A solo un giorno dalla sua conclusione, il 18° Festival internazionale del giornalismo a Perugia ha già battuto i record di presenze del 2023, ottenendo un nuovo traguardo in termini di partecipanti stranieri tra relatori e spettatori. È quanto stanno mettendo in evidenza gli organizzatori.
L’anno scorso erano 500 camere d’albergo prenotate per ospitare gli speaker, mentre nel 2024 le stanze prenotate erano 620. L’organizzazione del Festival ha gestito direttamente un numero quasi raddoppiato di viaggi e trasferimenti per ospiti e partecipanti in un anno, passando da 800 a 1.400 totali.
Durante il primo giorno di apertura di quest’anno, abbiamo osservato lunghe code di spettatori , raggiungendo il picco il 19 e 20 aprile. Per questo motivo, la direzione del Festival ha comunicato che la prossima edizione avrà almeno due nuove sale per gli eventi del 2025. Una delle strutture rinnovate sarà il Teatro Pavone.
Nel frattempo, il Festival si sta preparando per il quinto e ultimo giorno di eventi in programma. Dopo quattro giorni di discussioni multilingue su informazione e attualità, domenica ci saranno interventi da parte esclusivamente di speaker italiani su temi come emergenza lavoro, crisi climatica, giornalismo investigativo con inviati di ‘Chi l’ha visto?’, guerre, elezioni, scienza e inclusività.
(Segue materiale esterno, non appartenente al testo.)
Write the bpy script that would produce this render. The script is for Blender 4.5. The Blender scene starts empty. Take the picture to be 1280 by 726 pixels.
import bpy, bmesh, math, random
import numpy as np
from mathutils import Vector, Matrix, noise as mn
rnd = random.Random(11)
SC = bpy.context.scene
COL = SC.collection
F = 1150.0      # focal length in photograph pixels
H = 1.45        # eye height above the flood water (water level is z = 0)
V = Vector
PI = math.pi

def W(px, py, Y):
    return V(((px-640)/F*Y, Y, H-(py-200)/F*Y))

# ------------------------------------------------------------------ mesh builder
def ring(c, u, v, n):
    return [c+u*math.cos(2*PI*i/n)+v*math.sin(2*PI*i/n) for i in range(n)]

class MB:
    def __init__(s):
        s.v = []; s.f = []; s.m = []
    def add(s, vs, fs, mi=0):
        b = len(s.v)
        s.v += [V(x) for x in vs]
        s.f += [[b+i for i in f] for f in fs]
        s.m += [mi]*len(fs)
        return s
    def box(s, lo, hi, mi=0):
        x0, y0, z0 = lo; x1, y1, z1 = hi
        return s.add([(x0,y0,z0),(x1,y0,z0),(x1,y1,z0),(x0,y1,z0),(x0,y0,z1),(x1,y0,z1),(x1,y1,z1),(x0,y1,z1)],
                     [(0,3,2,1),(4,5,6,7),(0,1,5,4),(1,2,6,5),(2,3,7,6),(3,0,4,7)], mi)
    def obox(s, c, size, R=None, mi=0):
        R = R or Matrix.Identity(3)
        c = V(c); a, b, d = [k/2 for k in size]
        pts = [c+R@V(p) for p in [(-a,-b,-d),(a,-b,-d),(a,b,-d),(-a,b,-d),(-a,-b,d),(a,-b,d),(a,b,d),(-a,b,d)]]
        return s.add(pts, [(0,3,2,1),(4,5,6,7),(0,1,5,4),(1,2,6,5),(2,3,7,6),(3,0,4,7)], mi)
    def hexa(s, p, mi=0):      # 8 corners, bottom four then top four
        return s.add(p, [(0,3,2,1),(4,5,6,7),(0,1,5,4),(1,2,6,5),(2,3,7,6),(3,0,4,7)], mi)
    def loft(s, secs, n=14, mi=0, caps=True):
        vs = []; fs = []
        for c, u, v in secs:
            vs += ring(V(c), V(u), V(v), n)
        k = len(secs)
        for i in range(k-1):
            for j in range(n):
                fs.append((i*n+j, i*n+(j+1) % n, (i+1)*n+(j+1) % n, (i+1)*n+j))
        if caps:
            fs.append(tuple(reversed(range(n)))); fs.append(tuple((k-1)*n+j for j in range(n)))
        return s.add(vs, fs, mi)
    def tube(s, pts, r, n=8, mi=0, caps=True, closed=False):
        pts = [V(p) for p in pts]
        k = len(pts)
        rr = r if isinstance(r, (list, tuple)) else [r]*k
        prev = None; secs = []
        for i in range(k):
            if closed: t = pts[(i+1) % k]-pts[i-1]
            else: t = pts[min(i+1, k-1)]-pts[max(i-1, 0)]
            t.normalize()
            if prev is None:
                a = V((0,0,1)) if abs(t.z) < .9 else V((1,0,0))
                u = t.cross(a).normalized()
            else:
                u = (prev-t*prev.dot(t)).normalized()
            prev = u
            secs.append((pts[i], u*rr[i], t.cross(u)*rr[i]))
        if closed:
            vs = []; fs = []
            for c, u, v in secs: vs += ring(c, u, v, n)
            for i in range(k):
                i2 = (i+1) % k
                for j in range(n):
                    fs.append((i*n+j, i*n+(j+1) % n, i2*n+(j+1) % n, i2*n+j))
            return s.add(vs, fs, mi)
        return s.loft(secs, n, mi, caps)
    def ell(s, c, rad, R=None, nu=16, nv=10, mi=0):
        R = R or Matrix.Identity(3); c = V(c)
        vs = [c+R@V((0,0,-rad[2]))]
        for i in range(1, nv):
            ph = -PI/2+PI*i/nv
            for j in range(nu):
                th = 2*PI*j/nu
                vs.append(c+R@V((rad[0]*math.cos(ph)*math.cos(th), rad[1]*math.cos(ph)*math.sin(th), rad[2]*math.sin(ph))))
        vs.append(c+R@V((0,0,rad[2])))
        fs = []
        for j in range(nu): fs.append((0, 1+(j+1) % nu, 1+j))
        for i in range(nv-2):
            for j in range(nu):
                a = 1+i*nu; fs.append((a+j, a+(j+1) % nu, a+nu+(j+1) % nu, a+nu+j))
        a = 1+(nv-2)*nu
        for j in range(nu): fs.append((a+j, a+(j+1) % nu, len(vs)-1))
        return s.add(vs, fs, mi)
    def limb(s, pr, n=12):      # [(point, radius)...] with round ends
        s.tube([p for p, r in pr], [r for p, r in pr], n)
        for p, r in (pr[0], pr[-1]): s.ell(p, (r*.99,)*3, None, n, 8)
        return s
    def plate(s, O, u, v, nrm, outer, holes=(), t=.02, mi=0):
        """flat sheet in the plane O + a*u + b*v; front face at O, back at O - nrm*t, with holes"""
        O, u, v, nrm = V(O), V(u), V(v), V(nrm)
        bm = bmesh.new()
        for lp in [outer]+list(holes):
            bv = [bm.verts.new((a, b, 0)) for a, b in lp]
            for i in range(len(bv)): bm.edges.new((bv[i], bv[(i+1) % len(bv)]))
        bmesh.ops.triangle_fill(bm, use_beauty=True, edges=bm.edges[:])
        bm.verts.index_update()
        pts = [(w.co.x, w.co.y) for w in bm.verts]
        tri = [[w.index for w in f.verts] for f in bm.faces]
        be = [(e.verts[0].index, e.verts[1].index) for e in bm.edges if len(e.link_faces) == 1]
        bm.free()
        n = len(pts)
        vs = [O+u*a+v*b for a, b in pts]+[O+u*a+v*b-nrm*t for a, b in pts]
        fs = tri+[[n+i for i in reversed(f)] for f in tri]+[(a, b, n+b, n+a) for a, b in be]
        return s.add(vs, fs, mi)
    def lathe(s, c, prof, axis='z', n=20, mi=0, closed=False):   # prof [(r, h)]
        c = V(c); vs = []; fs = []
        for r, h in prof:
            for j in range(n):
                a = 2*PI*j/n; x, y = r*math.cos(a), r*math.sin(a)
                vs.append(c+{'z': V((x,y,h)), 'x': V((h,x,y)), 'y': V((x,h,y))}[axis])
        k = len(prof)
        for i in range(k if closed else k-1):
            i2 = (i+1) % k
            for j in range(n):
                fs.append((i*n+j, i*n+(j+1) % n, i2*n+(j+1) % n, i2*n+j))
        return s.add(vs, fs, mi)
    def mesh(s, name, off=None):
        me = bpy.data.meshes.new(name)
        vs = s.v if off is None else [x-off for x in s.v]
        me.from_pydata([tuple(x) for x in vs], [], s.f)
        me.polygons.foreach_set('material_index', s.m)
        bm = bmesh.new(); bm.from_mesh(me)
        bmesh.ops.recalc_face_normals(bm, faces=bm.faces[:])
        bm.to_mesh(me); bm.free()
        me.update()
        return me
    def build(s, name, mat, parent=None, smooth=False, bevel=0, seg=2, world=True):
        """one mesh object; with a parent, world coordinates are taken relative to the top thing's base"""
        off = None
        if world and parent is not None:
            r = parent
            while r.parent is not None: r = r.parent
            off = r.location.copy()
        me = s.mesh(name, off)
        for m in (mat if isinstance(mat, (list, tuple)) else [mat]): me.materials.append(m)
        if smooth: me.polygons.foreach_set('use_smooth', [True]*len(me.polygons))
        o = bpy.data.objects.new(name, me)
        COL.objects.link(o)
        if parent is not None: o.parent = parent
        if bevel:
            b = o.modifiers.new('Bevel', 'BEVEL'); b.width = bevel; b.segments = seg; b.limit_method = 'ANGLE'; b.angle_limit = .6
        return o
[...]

Si tratta di un’opportunità unica per ascoltare le voci di circa 600 speaker, molti tra loro giornalisti di fama internazionale.

il 18° Festival Internazionale del Giornalismo era stato presentato a suo tempo nel corso di una conferenza stampa svoltasi presso l’hotel Brufani, alla presenza degli organizzatori Arianna Ciccone e Christopher Potter, della presidente della Regione Donatella Tesei e del sindaco Andrea Romizi.

Tanti gli ospiti di prestigio del giornalismo nazionale e internazionale

Tra gli ospiti nazionali di prestigio: Roberto Saviano, Francesca Mannocchi, Cecilia Sala, Paolo Giordano, Marianna Aprile, Zerocarlcare, Barbara Serra, Vera Gheno, Annalisa Camilli e Marco Damilano. 

Parteciperanno inoltre professionisti del giornalismo internazionale e reporter dalle zone di conflitto come Sevgil Musaieva la direttrice del quotidiano ucraino Ukrainska, Vivian Schiller direttrice di Aspen Digital, Motaz Azaiza fotoreporter palestinese e Noa Landau e Hanin Mzajadli del quotidiano progressista israeliano Haaretz. 

Temi principali la guerra, con focus sul conflitto israeliano palestinese e su quello russo ucraino, le elezioni, da quelle negli Stati Uniti a quelle di Taiwan, passando per l’Italia e l’Iran, il clima, l’intelligenza artificiale, le donne e la diversity.

Il festival non dà voce solo ai media occidentali, si propone invece come luogo di dialogo, di scambio e di formazione, aperto e gratuito per tutti gli esperti e gli appassionati. “Un grande evento che trasforma Perugia in capitale mondiale del giornalismo, della libertà e della democrazia” ha sottolineato il primo cittadino Romizi.

La protesta de Il Fatto Quotidiano per il mancato invito

A margine dell’evento registriamo tuttavia la protesta del Il Fatto Quotidiano che in una nota lamenta che per il secondo anno consecutivo “non è stato invitato al Festival del Giornalismo che si tiene a Perugia fino al 24 aprile. Una scelta singolare, visto che il nostro giornale figura tra i più fieri sostenitori dell’iniziativa fin dalla sua prima edizione nel 2006, è stato tra i promotori della raccolta fondi che salvò l’edizione del 2014 e i suoi giornalisti, il direttore Marco Travaglio e il condirettore Peter Gomez in testa, sono stati da sempre protagonisti di incontri e dibattiti”.

“La scelta – continua la nota – è ancor più bizzarra se si pensa che solo nell’ultimo anno il Fatto ha svelato in esclusiva due vicende che hanno messo e stanno mettendo in difficoltà il governo Meloni: quella del quadro conteso che ha costretto il sottosegretario Vittorio Sgarbi alle dimissioni e il caso Visibilia, poi ripreso da Report, che rischia di far saltare la poltrona della ministra Daniela Santanchè. Finora l’esclusione è rimasta ufficialmente immotivata. Ma vogliamo continuare a credere che le nostre posizioni contro la guerra non c’entrino e che si sia trattato di pura distrazione”.